Wednesday, February 11, 2009

Q&A - Jair Marrufo

This month there's a big game happening. You may have heard about it? You also may have heard about the cold weather, which has played a memorable part in the USA-Mexico rivalry in the past. With these things in mind, this month we're asking U.S. Soccer's full-time referees about officiating games in the cold and taking charge of games between heated rivalries. In part one we talked to Baldomero Toledo and in part two we spoke to Terry Vaughn. For part three, Ricardo Salazar checked in. Now, for part four, here's Jair Marrufo answering a few questions with the Official Take Blog:

Official Take: How is refereeing in the cold different from refereeing a game in warm weather?

Jair Marrufo: There are many differences between the two. If its raining or windy, it could affect the flight of the ball. On the other hand, in some parts of our country it gets very hot and we have to get ready for heat and humidity.

OT: How does an official prepare to referee a game in the cold? Do you train in cold weather?

JM: To prepare for a cold game it takes a little bit more preparation. I usually train early in the morning when it a little colder and I take a more time warming up than usual. Instead of a twenty minute warm up, I take about 40 minutes of warming up and stretching. It really comes down to your mindset: I know as soon as I blow the whistle to start the game the cold is removed from my mind.

OT: What are a few helpful tips or reminders for referees who are going to ref a game in the cold?

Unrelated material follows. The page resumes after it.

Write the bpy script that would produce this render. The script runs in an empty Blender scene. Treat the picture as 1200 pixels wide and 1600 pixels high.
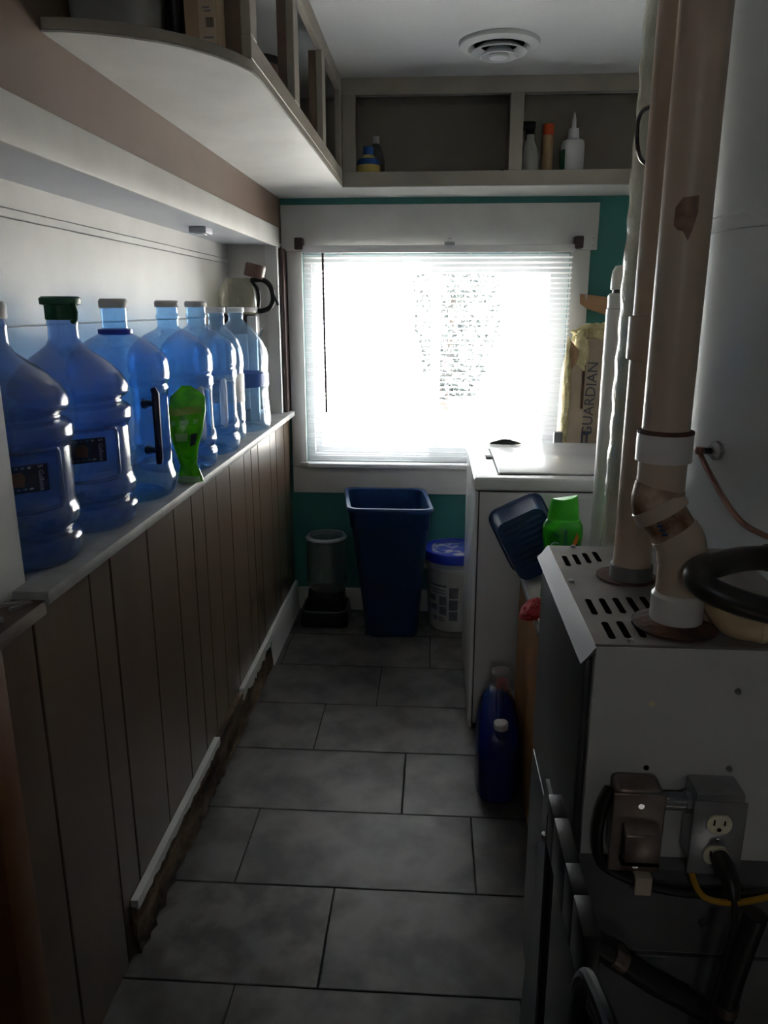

JM: I can't stress enough the importance of a good warm up and stretch before a game. This is vital to prevent injuries. Don't forget to wear your your layers; it really helps. If you're an assistant referee, it's OK to wear gloves. I recommend stretching again at half time to prevent injuries.

OT: At what point do you bring out the yellow ball?

JM: The yellow ball is necessary when there is snow or fog. It helps tremendously for everyone (referees and players alike) and is useful for TV purposes.

OT: What about a "rivalry" game? There are these big derby games all around the world. How does one prepare for a game between the biggest of rivals?

JM: The preparation should be the same with all games, but for big rivalries we should keep in mind that it is more emotional for players who want to get that win over their biggest rival. In case of Mexico vs USA, I know I will never get to referee that match but I have been involved in many rivalries between MLS teams. Like players, I think referees get pumped up as well for big games like Chivas USA vs. Galaxy, Fire vs DC United, or FC Dallas vs. Dynamo. We all know the teams are coming out to win no matter what it takes and, for referees, we know we need to step up and also show our capabilities. Some factors you always consider are sold out crowds, team standings in the league, the various players, and the atmosphere in the stadium.

OT: What 'rivalry' games have you done that were unique? What sticks out in your mind about these games between big rivals?

JM: I have been involved in some great rivalry games here in MLS. The ones that stick out more in my mind are Galaxy vs. Chivas USA and Houston vs. Dallas. In LA, both teams reside in one city and they also share a stadium. Those factors make [the game] more compelling for bragging rights. [Both Houston and FCD] reside in the same state, four hours away, and games like this always sell out the stadiums. The atmosphere is tremendous and you always get goose bumps walking out of the tunnel.